╔══

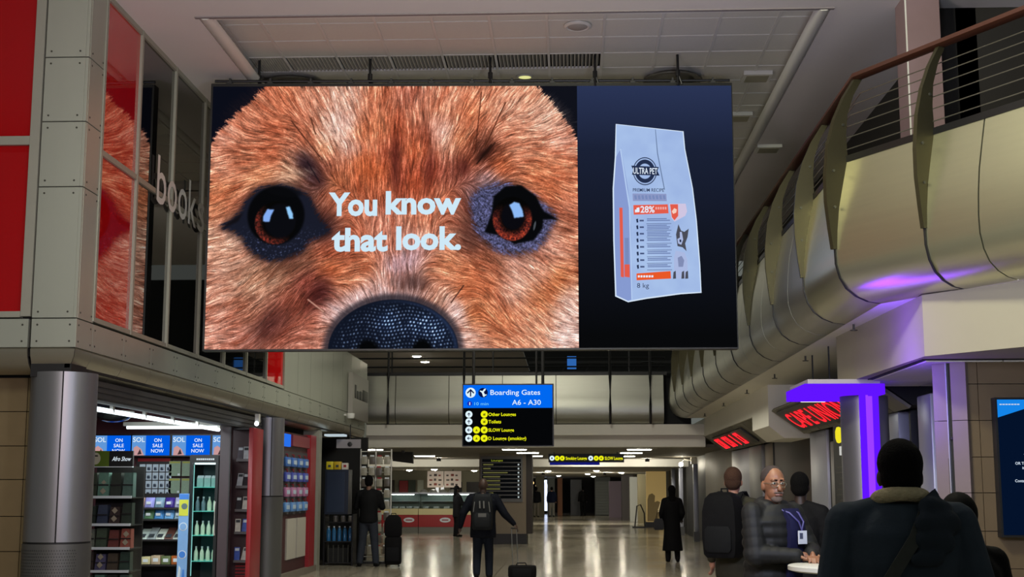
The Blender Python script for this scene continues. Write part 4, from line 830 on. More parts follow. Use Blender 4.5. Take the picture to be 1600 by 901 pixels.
CN = lambda c: 'dark green' if c[1] >= max(c) and sum(c) < 230 else 'pale green' if c[1] >= max(c) else 'lilac' if c[2] >= max(c) else 'reddish brown'
q = 0
for ti, z in enumerate(TZs):
    nx = 4
    for k in range(nx):
        c = BC[q % len(BC)]; q += 1; w = .62 / nx; x0 = -6.085 + k * w; h = rng.uniform(.20, .27) if ti < 4 else .30
        h = min(h, (TZs[ti + 1] - z - .05) if ti < 4 else .3); dp = rng.uniform(.02, .06)
        t = thing('gift_box', f'{CN(c)} gift box, {ORD[k]} from left on the souvenir stand\'s {TN[ti]}', 'box', (x0 + w / 2, 16.95, z - .005), group='gift boxes on the souvenir stand')
        m = mat(f'box_{q % len(BC)}', S(*c), .45, noise=.3, nscale=26)
        MB().prism([(x0 + .008, 16.83, z - .004), (x0 + w - .008, 16.83, z - .004), (x0 + w - .012 - dp * .3, 16.83 + dp, z + h), (x0 + .012, 16.83 + dp, z + h)], (0, .12, 0)).build('carton', m, t)
        bx('lid_band', (x0 + .01, 16.825, z + h * .46), (x0 + w - .01, 16.832, z + h * .52), M_shelfd, t)
        if q % 3 == 0:
            for r_ in range(2): MB().prism([(x0 + w / 2, 16.82 + .02 * r_, z + .03 + r_ * .1), (x0 + w * .75, 16.822 + .02 * r_, z + .07 + r_ * .1), (x0 + w / 2, 16.822 + .02 * r_, z + .11 + r_ * .1), (x0 + w * .25, 16.822 + .02 * r_, z + .07 + r_ * .1)], (0, .004, 0)).build('diamond_print', mat('diamond_cream', S(150, 140, 120), .6), t)
# peg wall with small packs
pw = thing('peg_wall', 'dark peg panel with red header on the shop back wall', 'panel', (-6.56, 21.2, 1.5))
bx('panel', (-6.86, 21.22, 1.46), (-6.30, 21.26, 2.08), M_shelfd, pw); bx('red_header', (-6.84, 21.215, 2.02), (-6.32, 21.22, 2.07), M_red, pw); bx('wall_spacer', (-6.7, 21.26, 1.6), (-6.5, 21.33, 1.9), M_shelfd, pw)
for r_ in range(4):
    for k in range(5):
        x, z = -6.80 + k * .105, 1.86 - r_ * .13
        t = thing('blister_pack', f'small silver blister pack, {ORD[k]} from left in {ORD[r_]} row of the peg panel', 'packet', (x, 21.19, z), group='packs on the peg panel')
        bx('card', (x, 21.20, z), (x + .088, 21.205, z + .115), mat('card_' + str((r_ + k) % 3), S(*((190, 204, 214), (140, 150, 160), (96, 92, 96))[(r_ + (r_ == 1) * k) % 3]), .4), t)
        MB().rbox((x + .02, 21.18, z + .02), (x + .068, 21.20, z + .07), .01).build('blister', mat('blister_dark', S(60, 70, 84), .2), t); MB().tube([(x + .044, 21.22, z + .105), (x + .044, 21.18, z + .105)], .004, 5).build('peg', M_grid, t)
for k in range(4):
    x, z = -6.33 + (k % 2) * .205, 1.79 - (k // 2) * .27
    t = thing('calendar', f'{("upper", "lower")[k // 2]} {("left", "right")[k % 2]} square of the four green printed sheets beside the fridge', 'poster', (x + .09, 21.2, z), group='green printed sheets')
    bx('sheet', (x, 21.20, z), (x + .185, 21.21, z + .235), mat('sheet_green', S(132, 152, 128), .6, noise=.22, nscale=40), t); bx('heading', (x + .01, 21.197, z + .20), (x + .175, 21.20, z + .228), mat('sheet_yellow', S(160, 160, 70), .6), t); bx('footer', (x + .14, 21.197, z + .008), (x + .175, 21.20, z + .04), M_lip, t); bx('mount', (x + .05, 21.21, z + .05), (x + .13, 21.325, z + .15), M_shelfd, t)
# snack shelves
sh = thing('snack_shelves', 'dark shop shelving loaded with snacks and magazines', 'shelf', (-6.160, 20.6, 0))
SZ = [.12, .47, .84, 1.14, 1.31]
bx('back', (-6.760, 20.85, 0), (-5.800, 20.9, 1.52), M_shelfd, sh)
for x in (-6.760, -5.82): bx('side', (x - .01, 20.3, 0), (x + .01, 20.85, 1.5 if x < -6.3 else 1.32), M_shelfd, sh)
for z in SZ: bx('shelf', (-6.760, 20.25, z - .025), (-5.810, 20.85, z), M_shelfd, sh)
pal = {4: [(64, 40, 140), (190, 150, 136), (150, 150, 216), (120, 150, 170), (60, 40, 130), (170, 170, 200)], 3: [(110, 160, 220), (150, 190, 220), (90, 130, 90), (80, 150, 214), (120, 180, 230), (160, 190, 200)],
       2: [(200, 206, 196), (60, 60, 66), (186, 200, 190), (150, 160, 160), (206, 214, 200), (96, 60, 50), (180, 190, 180)], 1: [(180, 120, 100), (50, 74, 54), (196, 186, 140), (180, 160, 130), (96, 110, 70), (170, 90, 40)], 0: [(90, 130, 190), (60, 80, 60), (150, 160, 190), (120, 60, 50), (60, 90, 140)]}
SN = {4: 'top shelf of the snack shelving', 3: 'second shelf of the snack shelving', 2: 'middle shelf of the snack shelving', 1: 'fourth shelf of the snack shelving', 0: 'lowest shelf of the snack shelving'}
COLN = lambda c: ('purple' if c[2] > 1.4 * c[1] else 'blue') if c[2] >= max(c) and c[2] > c[0] + 15 else 'green' if c[1] >= max(c) and c[1] > c[0] + 8 and c[1] > c[2] + 8 else 'brown' if c[0] > c[2] + 30 else 'pale' if sum(c) > 420 else 'dark'
for zi, cols in pal.items():
    n = len(cols); w = .92 / n
    for k, c in enumerate(cols):
        x0 = -6.745 + k * w; z = SZ[zi]; m = mat('goods_%d_%d_%d' % c, S(*c), .35, noise=.25, nscale=20)
        if zi in (3, 4):
            t = thing('snack_bag', f'{COLN(c)} shiny snack bag, {ORD[k]} from left on the {SN[zi]}', 'snack bag', (x0 + w / 2, 20.4, z), group=f'snack bags, {SN[zi]}')
            h = .15; rings = []
            for f, bul in ((0, .15), (.1, .6), (.4, 1), (.75, .8), (.93, .25), (1, .08)):
                rings.append([(x0 + w / 2 + (w * .47) * sx_ * (1 if abs(f - .5) < .45 else .97), 20.36 + .06 * f + .045 * bul * sy_, z + h * f) for sx_, sy_ in ((-1, 0), (-.7, -.8), (0, -1), (.7, -.8), (1, 0), (.7, .8), (0, 1), (-.7, .8))])
            MB().loft(rings).build('pouch', m, t); bx('label_print', (x0 + w * .28, 20.318, z + .05), (x0 + w * .72, 20.326, z + .09), M_lip, t)
        elif zi == 2:
            t = thing('magazine', f'{COLN(c)} covered magazine lying tilted, {ORD[k]} from left on the {SN[zi]}', 'magazine', (x0 + w / 2, 20.4, z), group='magazines on the middle shelf')
            MB().prism([(x0 + .004, 20.27, z + .001), (x0 + w - .004, 20.27, z + .001), (x0 + w - .004, 20.5, z + .12 + .02 * (k % 2)), (x0 + .004, 20.5, z + .12 + .02 * (k % 2))], (0, .01, .03)).build('cover', m, t); MB().prism([(x0 + .02, 20.262, z + .035), (x0 + w - .03, 20.262, z + .035), (x0 + w - .03, 20.34, z + .075), (x0 + .02, 20.34, z + .075)], (0, .002, .004)).build('masthead', mat('masthead_dark', S(50, 56, 60), .5), t)
        else:
            t = thing('goods_box', f'{COLN(c)} cardboard goods box, {ORD[k]} from left on the {SN[zi]}', 'box', (x0 + w / 2, 20.4, z), group=f'boxes, {SN[zi]}')
            h = rng.uniform(.09, .17); MB().rbox((x0 + .008, 20.28, z), (x0 + w - .008, 20.5, z + h), .006).build('carton', m, t); bx('label_print', (x0 + w * .25, 20.276, z + h * .3), (x0 + w * .75, 20.28, z + h * .7), M_lip, t)
# promo banner
t = thing('promo_banner', 'narrow blue promotion banner with yellow disc beside the fridge', 'banner', (-5.810, 20.2, 0))
bx('board', (-5.860, 20.2, 0), (-5.710, 20.23, 1.52), mat('banner_blue', S(120, 160, 206), .5, noise=.1), t); bx('yellow_field', (-5.855, 20.195, 1.19), (-5.715, 20.2, 1.43), mat('banner_yellow', S(198, 200, 60), .5), t); bx('blue_top', (-5.855, 20.195, 1.43), (-5.715, 20.2, 1.51), mat('banner_blue2', S(60, 120, 200), .5), t)
def disc(x, y, z, r, m, name, par): MB().loft([[(x + r * math.cos(2 * PI * k / 18), yy, z + r * math.sin(2 * PI * k / 18)) for k in range(18)] for yy in (y - .004, y)]).build(name, m, par)
disc(-5.775, 20.195, 1.33, .045, mat('banner_grey', S(90, 110, 110), .5), 'emblem', t); disc(-5.785, 20.2, 1.03, .062, M_lip, 'roundel', t); disc(-5.785, 20.195, 1.03, .05, MATS['banner_blue'], 'roundel_centre', t); disc(-5.785, 20.2, .62, .062, M_lip, 'roundel', t); disc(-5.785, 20.195, .62, .05, MATS['banner_blue2'], 'roundel_centre', t)
MB().prism([(-5.850, 20.196, .25), (-5.810, 20.196, .25), (-5.800, 20.196, .42), (-5.830, 20.196, .46)], (0, .004, 0)).build('bottle_print', M_lip, t); MB().prism([(-5.790, 20.196, .2), (-5.730, 20.196, .2), (-5.750, 20.196, .40), (-5.770, 20.196, .40)], (0, .004, 0)).build('bottle_print', MATS['banner_blue2'], t)
# drinks fridge
FX0, FX1, FY = -5.74, -5.30, 20.3
fr = thing('drinks_fridge', 'tall black glass-door drinks fridge with teal lit shelves', 'fridge', (-5.52, 20.6, 0))
fm = MB().box((FX0, FY + .02, .0), (FX0 + .05, 20.93, 2.1)).box((FX1 - .05, FY + .02, 0), (FX1, 20.93, 2.1)).box((FX0 + .05, 20.88, 0), (FX1 - .05, 20.93, 2.1)).box((FX0 + .05, FY + .02, 0), (FX1 - .05, 20.88, .22)).box((FX0 + .05, FY + .02, 2.0), (FX1 - .05, 20.88, 2.1))
fm.build('cabinet', M_black, fr); bx('liner', (FX0 + .055, 20.86, .22), (FX1 - .055, 20.88, 2.0), mat('fridge_liner', S(30, 62, 66), .4), fr)
dr_ = MB().box((FX0, FY - .02, .2), (FX0 + .045, FY + .018, 2.08)).box((FX1 - .045, FY - .02, .2), (FX1, FY + .018, 2.08)).box((FX0 + .045, FY - .02, .2), (FX1 - .045, FY + .018, .25)).box((FX0 + .045, FY - .02, 1.98), (FX1 - .045, FY + .018, 2.08)).build('door', M_black, fr)
bx('glass', (FX0 + .045, FY - .002, .25), (FX1 - .045, FY + .004, 1.98), M_clear, dr_); MB().tube([(FX1 - .03, FY - .03, .9), (FX1 - .03, FY - .05, .95), (FX1 - .03, FY - .05, 1.35), (FX1 - .03, FY - .03, 1.4)], .01, 6).build('handle', M_grid, dr_)
for k in range(9): bx('header_letter', (FX0 + .10 + k * .031, FY - .024, 2.02), (FX0 + .124 + k * .031, FY - .02, 2.045), M_lip, dr_)
FZ = [.52, .90, 1.26, 1.62]; M_teal = mat('shelf_teal', S(110, 196, 180), .3, emit=S(60, 150, 140), es=.6)
for z in FZ: bx('shelf', (FX0 + .055, FY + .05, z - .012), (FX1 - .055, 20.86, z), M_teal, fr)
bx('lamp_strip', (FX0 + .06, FY + .04, 1.955), (FX1 - .06, FY + .07, 1.985), M_tube, fr)
for k in range(2): bx('side_lamp', ((FX0 + .052, FX1 - .058)[k], FY + .03, .3), ((FX0 + .058, FX1 - .052)[k], FY + .05, 1.95), emis('fridge_led', S(150, 220, 215), 1.2), fr)
M_milk = mat('bottle_cream', S(222, 232, 206), .3); M_clearb = mat('bottle_grey', S(110, 130, 140), .2)
for si, z in enumerate(FZ[:3]):
    for k in range(4):
        x = FX0 + .10 + k * .09; y = FY + .13
        m = M_clearb if (si == 2 and k < 2) else M_milk
        t = thing('drink_bottle', f'{"clear" if m is M_clearb else "cream"} drink bottle, {ORD[k]} from left on the {("lowest", "middle", "upper")[si]} stocked fridge shelf', 'bottle', (x, y, z), group='bottles in the fridge')
        MB().lathe([(.0, 0), (.032, .0), (.034, .02), (.034, .11), (.026, .145), (.014, .165), (.013, .19), (0, .19)], (x, y, z), 10).build('bottle_body', m, t); MB().lathe([(.015, .188), (.015, .212), (0, .212)], (x, y, z), 8).build('cap', M_lip, t)
for k in range(3):
    x = FX0 + .085 + k * .11; t = thing('juice_carton', f'pale carton, {ORD[k]} from left on the top fridge shelf', 'carton', (x + .05, FY + .15, FZ[3]), group='cartons in the fridge')
    bx('carton', (x, FY + .1, FZ[3]), (x + .095, FY + .2, FZ[3] + .13), mat('carton_pale', S(150, 186, 180), .4, noise=.2, nscale=20), t); MB().prism([(x, FY + .1, FZ[3] + .13), (x, FY + .2, FZ[3] + .13), (x, FY + .15, FZ[3] + .17)], (.095, 0, 0)).build('gable', M_lip, t)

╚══

■ EXERCISE:
Count how many lines hold the string "from" and give that number alone.

■ REPLY TO THE EXERCISE:
8